Implicazioni della mancanza di rivalutazione annuale
Ciò posto, ritiene questo giudice che, diversamente da quanto ritenuto dalla difesa della locatrice, la determinazione del canone in questione vada effettuata senza previa rivalutazione dei valori della fascia di oscillazione dei canoni, dovendosi considerare:
- che il decreto del Ministero delle Infrastrutture e Trasporti del 30.12.2002, contenente i criteri guida per la stipulazione degli accordi in sede locale (emesso a seguito del mancato accordo unitario tra le organizzazioni rappresentative dei proprietari e degli inquilini sull'aggiornamento della convenzione nazionale dell'8.2.1999), non prevede, tra un accordo territoriale e il successivo, alcuna automatica rivalutazione annuale dei valori delle fasce di oscillazione dei canoni;
- che neppure l'accordo territoriale stipulato per la città di Roma il 28.1.2004 in attuazione del citato decreto ministeriale 30.12.1999 (applicabile ratione temporis al contratto in esame) ha previsto alcuna rivalutazione annuale dei valori delle fasce di oscillazione, avendo unicamente previsto la rivalutazione annuale in ragione del 75% degli indici ISTAT dei canoni concordati nei contratti di locazione, previa richiesta da parte del locatore (v. allegato D);
- che la rivalutazione dei valori delle fasce di oscillazione sulla base della variazione assoluta degli indici ISTAT è stata prevista solamente dall'accordo territoriale per Roma del 27.2.2019 (non applicabile al caso in esame), qualora, alla scadenza del termine triennale stabilito per la sua validità (termine assente nel precedente accordo territoriale), detto accordo non venga rinnovato (nel qual caso è prevista l'applicazione dei valori di fascia del cessato accordo a rivalutarsi come sopra specificato).

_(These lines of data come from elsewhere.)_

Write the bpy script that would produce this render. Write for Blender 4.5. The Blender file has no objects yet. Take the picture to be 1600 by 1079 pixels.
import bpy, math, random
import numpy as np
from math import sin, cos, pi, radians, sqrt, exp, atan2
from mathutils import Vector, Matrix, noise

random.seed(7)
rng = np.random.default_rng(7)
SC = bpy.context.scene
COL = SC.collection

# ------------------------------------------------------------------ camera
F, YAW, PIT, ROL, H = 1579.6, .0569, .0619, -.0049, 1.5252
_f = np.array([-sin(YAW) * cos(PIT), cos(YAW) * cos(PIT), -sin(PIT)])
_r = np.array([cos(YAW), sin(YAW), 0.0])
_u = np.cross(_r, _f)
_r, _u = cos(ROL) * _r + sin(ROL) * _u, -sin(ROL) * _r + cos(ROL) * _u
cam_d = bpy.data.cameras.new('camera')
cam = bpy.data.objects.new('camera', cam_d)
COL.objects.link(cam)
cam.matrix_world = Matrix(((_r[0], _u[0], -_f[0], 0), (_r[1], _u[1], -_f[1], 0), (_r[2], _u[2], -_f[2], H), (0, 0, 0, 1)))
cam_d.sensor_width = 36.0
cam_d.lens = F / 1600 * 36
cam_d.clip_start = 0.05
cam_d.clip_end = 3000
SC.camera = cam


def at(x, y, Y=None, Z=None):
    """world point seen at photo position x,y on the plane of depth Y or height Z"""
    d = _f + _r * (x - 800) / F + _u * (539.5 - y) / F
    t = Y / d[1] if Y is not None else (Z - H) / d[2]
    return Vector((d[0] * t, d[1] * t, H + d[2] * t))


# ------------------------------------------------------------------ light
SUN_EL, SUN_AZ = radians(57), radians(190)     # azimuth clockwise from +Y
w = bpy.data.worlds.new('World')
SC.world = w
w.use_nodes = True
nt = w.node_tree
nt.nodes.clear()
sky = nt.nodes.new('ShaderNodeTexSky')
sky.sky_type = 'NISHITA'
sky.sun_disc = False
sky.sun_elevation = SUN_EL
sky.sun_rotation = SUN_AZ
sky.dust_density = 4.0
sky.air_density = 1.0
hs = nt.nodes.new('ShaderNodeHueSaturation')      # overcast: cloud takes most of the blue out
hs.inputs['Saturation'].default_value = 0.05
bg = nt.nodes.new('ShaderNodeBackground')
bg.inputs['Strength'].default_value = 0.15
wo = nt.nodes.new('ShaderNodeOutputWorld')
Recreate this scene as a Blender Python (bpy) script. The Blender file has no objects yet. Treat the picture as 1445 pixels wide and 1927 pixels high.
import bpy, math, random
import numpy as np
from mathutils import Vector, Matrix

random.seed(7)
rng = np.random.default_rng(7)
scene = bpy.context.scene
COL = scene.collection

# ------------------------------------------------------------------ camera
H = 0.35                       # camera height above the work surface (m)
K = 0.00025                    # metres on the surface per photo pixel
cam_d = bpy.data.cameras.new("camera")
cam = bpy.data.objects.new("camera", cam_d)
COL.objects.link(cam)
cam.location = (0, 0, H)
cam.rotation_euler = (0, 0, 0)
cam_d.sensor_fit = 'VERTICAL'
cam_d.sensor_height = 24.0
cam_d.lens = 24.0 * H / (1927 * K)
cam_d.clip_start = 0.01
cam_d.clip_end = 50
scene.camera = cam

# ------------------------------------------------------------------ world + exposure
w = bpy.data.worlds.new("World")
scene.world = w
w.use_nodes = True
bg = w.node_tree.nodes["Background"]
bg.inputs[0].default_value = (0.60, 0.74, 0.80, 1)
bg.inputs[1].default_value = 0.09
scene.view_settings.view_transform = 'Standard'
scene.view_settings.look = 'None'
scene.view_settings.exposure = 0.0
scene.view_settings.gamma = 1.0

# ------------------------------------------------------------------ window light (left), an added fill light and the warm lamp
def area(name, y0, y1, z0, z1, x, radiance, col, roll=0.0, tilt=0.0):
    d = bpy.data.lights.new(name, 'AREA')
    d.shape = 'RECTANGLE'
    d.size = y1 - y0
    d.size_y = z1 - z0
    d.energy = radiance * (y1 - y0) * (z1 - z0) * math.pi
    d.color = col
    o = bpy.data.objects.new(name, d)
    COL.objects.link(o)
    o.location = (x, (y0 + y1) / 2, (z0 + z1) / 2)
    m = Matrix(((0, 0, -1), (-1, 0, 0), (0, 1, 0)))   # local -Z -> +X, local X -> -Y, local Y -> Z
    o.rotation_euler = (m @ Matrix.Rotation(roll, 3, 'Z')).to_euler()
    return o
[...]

Giustificazione dell'incremento del 20% sul canone
Per quanto poi concerne l'applicato aumento del 20%, contestato dalla difesa della ricorrente, ritiene questo giudice che il CTU abbia correttamente applicato detto aumento, dovendosi al riguardo considerare:
- che il contratto stipulato dalle parti ha espressamente indicato come ammobiliato l'appartamento oggetto della locazione;
- che l'assunto della difesa della ricorrente, secondo cui detto aumento spetterebbe in misura non superiore al 5% in quanto l'appartamento sarebbe stato ammobiliato solo in parte, non è risultato suffragato da alcuna prova, non essendo stato prospettato sul punto alcun mezzo istruttorio.
Sulla base di quanto sopra esposto, esclusa quindi la rivalutazione dei valori della fascia di oscillazione e considerato un aumento del canone del 20% per il considerato un aumento del canone del 20% per il mobilio, si otterrà un canone mensile di € 706,92 in luogo del canone contrattuale mensile di € 1.050,00; con la conseguenza che la conduttrice, nei 18 mesi qui in esame, avrebbe dovuto corrispondere alla locatrice complessivamente € 12.724,56 (€ 706,92 x 18) anziché gli € 18.900,00 effettivamente pagati (€ 1.050,00 x 18).
Restituzione delle somme non dovute alla conduttrice
Per effetto della nullità sancita dall'art.13 della Legge 431/1998, la proprietaria dovrà quindi restituire alla conduttrice, a titolo di ripetizione d'indebito, la differenza fra i suddetti importi, pari ad € 6.175,44 da maggiorarsi degli interessi legali dalla domanda al saldo.